Cuando se pensó editorialmente en la ‘dignidad de Catalunya’, tampoco pudo suponerse que Artur Mas, el delfín de Pujol, tendría que disolver su partido, Convergència Democràtica de Catalunya, por el insoportable lastre de la corrupción (aquel 3% denunciado con anticipación, en 2005, en el Parlamento por Pasqual Maragall) y él mismo, condenado por desobediencia, primero por el Tribunal Superior de Justicia de Cataluña y luego por el Supremo, lo que le ha inhabilitado para el ejercicio de cargo público hasta el 23 de febrero de 2020. Artur Mas, desoyendo al Tribunal Constitucional, ordenó la celebración del ‘proceso participativo’ del 9-N de 2014. Los parlamentarios de la CUP, no obstante, le arrojaron ‘a la papelera de la historia’ el 10 de enero de 2016 para sentar en la sede del Palacio de San Jaime a Carles Puigdemont, a la sazón alcalde de Girona.
Se sabía que el de Amer —su pueblo natal— era un radical, de sesgo carlista, e independentista de largo aliento.

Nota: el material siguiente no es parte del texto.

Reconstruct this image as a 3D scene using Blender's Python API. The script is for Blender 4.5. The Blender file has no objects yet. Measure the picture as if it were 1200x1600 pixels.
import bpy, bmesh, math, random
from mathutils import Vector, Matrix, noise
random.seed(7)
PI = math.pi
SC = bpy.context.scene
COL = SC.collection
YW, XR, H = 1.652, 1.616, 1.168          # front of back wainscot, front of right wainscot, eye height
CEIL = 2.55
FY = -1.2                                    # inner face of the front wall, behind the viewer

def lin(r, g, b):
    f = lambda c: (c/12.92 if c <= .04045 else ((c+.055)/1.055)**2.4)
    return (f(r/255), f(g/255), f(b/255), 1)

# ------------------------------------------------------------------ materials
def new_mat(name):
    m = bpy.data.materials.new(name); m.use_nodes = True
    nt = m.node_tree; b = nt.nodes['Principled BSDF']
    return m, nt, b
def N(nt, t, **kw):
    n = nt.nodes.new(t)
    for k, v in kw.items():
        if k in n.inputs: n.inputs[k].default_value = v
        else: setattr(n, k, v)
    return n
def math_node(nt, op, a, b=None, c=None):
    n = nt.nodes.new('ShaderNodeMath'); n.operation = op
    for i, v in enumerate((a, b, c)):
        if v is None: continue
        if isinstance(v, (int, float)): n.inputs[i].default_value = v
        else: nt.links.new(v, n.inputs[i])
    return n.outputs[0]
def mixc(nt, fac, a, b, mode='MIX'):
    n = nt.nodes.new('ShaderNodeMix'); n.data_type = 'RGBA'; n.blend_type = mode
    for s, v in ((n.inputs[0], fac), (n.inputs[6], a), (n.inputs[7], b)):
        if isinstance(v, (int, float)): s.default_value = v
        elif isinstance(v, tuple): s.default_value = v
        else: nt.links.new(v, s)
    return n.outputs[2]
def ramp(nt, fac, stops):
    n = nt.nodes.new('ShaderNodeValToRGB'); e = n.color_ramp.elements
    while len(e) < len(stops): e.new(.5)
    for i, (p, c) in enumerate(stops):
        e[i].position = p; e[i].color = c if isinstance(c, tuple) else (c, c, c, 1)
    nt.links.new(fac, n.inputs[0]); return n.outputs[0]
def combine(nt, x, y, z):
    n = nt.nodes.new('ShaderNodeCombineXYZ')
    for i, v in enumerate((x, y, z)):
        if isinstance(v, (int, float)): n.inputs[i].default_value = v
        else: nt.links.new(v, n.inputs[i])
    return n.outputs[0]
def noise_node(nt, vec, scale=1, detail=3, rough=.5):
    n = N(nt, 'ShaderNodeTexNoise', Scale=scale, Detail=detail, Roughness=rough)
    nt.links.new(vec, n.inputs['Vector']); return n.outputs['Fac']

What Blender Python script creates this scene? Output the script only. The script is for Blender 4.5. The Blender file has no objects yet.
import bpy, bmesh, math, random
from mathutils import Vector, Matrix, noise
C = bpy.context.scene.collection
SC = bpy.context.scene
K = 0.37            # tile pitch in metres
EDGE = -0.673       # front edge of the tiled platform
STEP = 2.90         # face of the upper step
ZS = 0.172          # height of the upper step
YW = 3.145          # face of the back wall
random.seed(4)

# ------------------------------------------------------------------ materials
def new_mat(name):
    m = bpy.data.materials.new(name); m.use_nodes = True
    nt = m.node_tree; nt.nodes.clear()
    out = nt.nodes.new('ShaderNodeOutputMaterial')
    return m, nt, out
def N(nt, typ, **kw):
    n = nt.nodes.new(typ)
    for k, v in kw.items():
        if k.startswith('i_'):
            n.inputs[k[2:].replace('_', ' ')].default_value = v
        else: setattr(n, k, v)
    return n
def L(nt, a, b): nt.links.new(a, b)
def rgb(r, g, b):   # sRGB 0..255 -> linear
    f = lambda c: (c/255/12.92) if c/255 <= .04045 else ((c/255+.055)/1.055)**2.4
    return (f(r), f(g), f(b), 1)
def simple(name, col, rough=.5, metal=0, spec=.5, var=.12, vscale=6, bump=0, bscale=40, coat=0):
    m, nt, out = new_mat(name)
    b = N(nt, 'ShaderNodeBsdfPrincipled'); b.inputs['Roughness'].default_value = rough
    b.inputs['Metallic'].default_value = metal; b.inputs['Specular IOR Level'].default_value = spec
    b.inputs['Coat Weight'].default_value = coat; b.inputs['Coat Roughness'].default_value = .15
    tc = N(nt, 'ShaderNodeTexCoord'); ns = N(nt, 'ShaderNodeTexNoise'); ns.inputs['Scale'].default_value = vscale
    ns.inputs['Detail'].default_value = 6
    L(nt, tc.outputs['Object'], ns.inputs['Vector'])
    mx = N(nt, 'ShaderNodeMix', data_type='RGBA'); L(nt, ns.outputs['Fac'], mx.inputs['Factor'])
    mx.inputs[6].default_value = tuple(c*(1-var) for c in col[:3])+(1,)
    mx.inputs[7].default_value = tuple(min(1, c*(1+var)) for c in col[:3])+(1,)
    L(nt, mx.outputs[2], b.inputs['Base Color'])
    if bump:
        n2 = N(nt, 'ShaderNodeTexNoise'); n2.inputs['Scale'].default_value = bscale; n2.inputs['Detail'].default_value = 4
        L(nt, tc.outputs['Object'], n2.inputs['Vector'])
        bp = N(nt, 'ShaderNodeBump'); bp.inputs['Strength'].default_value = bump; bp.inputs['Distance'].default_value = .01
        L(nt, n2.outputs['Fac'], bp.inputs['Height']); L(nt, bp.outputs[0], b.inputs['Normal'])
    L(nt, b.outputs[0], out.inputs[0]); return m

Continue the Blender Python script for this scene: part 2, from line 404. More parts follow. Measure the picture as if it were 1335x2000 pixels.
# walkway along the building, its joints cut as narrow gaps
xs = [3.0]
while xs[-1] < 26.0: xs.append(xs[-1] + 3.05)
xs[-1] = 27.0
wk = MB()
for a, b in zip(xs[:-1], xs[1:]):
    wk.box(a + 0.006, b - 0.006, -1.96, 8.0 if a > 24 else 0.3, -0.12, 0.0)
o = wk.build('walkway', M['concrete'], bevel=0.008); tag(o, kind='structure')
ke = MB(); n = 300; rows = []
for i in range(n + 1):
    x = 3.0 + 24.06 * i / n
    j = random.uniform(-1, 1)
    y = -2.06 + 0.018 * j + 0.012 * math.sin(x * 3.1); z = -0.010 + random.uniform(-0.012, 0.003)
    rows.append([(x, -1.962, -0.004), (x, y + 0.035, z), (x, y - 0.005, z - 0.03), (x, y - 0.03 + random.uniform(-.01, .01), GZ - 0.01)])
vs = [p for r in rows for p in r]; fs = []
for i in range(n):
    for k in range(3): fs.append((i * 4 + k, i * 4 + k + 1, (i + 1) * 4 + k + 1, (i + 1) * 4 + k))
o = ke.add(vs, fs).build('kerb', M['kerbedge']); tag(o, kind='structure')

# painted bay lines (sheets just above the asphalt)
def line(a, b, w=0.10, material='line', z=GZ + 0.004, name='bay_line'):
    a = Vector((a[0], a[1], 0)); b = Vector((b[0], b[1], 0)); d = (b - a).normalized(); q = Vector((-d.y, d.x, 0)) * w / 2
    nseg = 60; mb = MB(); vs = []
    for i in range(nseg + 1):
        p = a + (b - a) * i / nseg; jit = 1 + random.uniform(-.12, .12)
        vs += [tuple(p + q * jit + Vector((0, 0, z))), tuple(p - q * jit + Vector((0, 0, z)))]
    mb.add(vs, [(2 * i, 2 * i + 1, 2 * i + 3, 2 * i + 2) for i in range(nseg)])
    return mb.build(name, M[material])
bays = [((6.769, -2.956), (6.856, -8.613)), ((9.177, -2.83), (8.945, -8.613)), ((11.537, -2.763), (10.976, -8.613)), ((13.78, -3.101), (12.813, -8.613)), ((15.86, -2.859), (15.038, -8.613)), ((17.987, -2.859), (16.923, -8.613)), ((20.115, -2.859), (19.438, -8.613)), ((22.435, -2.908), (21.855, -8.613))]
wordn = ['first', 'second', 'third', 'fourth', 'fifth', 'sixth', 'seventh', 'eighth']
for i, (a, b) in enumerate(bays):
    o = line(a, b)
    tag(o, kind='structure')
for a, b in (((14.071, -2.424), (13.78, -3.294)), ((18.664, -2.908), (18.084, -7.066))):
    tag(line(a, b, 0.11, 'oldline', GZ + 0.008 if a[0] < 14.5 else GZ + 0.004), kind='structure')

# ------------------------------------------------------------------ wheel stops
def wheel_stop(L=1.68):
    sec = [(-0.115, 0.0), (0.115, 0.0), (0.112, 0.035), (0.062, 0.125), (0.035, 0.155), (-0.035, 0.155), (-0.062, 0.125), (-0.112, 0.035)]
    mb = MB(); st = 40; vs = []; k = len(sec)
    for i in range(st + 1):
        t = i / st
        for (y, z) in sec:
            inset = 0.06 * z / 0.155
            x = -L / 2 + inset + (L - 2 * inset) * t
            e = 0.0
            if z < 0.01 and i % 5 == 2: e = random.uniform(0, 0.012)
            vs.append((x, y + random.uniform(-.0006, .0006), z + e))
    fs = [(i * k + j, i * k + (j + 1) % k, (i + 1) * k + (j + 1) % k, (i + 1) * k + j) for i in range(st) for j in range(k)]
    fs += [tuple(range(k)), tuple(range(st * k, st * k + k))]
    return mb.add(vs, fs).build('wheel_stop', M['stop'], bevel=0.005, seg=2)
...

Solo permaneció en la presidencia de la Generalitat entre aquel frio enero de 2016 y el benigno octubre de 2017. Porque vencida aquella jornada en la que proclamó unilateralmente la independencia de Cataluña, ni arrió la bandera de España ni se cumplieron —frustradas— las expectativas de segregación ilegal que había sostenido pugnazmente. Escapó. Antes, el 6 y 7 de septiembre de 2017, en el Parlamento de Cataluña, se produjo el más bochornoso espectáculo de indignidad democrática. Tal que no pudieron imaginar el/los redactores del editorial conjunto de noviembre de 2009. Hoy, Carles Puigdemont está huido de la Justicia española y su situación es la de procesado, entre otros, por el delito de rebelión. Dejó en la estacada a parte de los suyos y a sus socios de ERC, cuyo máximo dirigente y vicepresidente de su Gobierno, Oriol Junqueras, espera sentencia, ya inminente, del Tribunal Supremo.
En mayo de 2018, desde su refugio en Waterloo (Bélgica), Carles Puigdemont impuso su sucesor a la mayoría parlamentaria independentista: Quim Torra, un secesionista radical, eufemísticamente calificado de ‘esencialista‘ (léase, xenófobo), que el próximo mes de noviembre será juzgado por desobediencia a la Junta Electoral Central por el Tribunal Superior de Justicia de Cataluña. Torra es la viva representación de la devastación política, cívica y moral a la que está siendo sometida la sociedad catalana. Torra estaría implicado —veremos hasta dónde— por miembros de la facción más radical de los CDR (equipos de respuesta táctica) en comportamientos que eludo calificar porque resultan de tal indignidad que es mejor evitar adjetivos para dejar desnudo el hecho insólito, inimaginable, de una presunta complicidad del representante del Estado en Cataluña con acciones violentas.
Son estos personajes los que han infligido a la ‘dignidad de Catalunya’ el más grave deterioro. Y, ahora, esa dignidad que la sociedad catalana merece se mantenga indemne, que su historia reclama y que su futuro necesita, apela a que se reivindique de nuevo sin marrar en la identificación de los responsables de perpetrar las más altas indignidades. Las peores: aquellas en que han incurrido e incurren los elegidos por su propio pueblo para que representen, precisamente, su dignidad colectiva.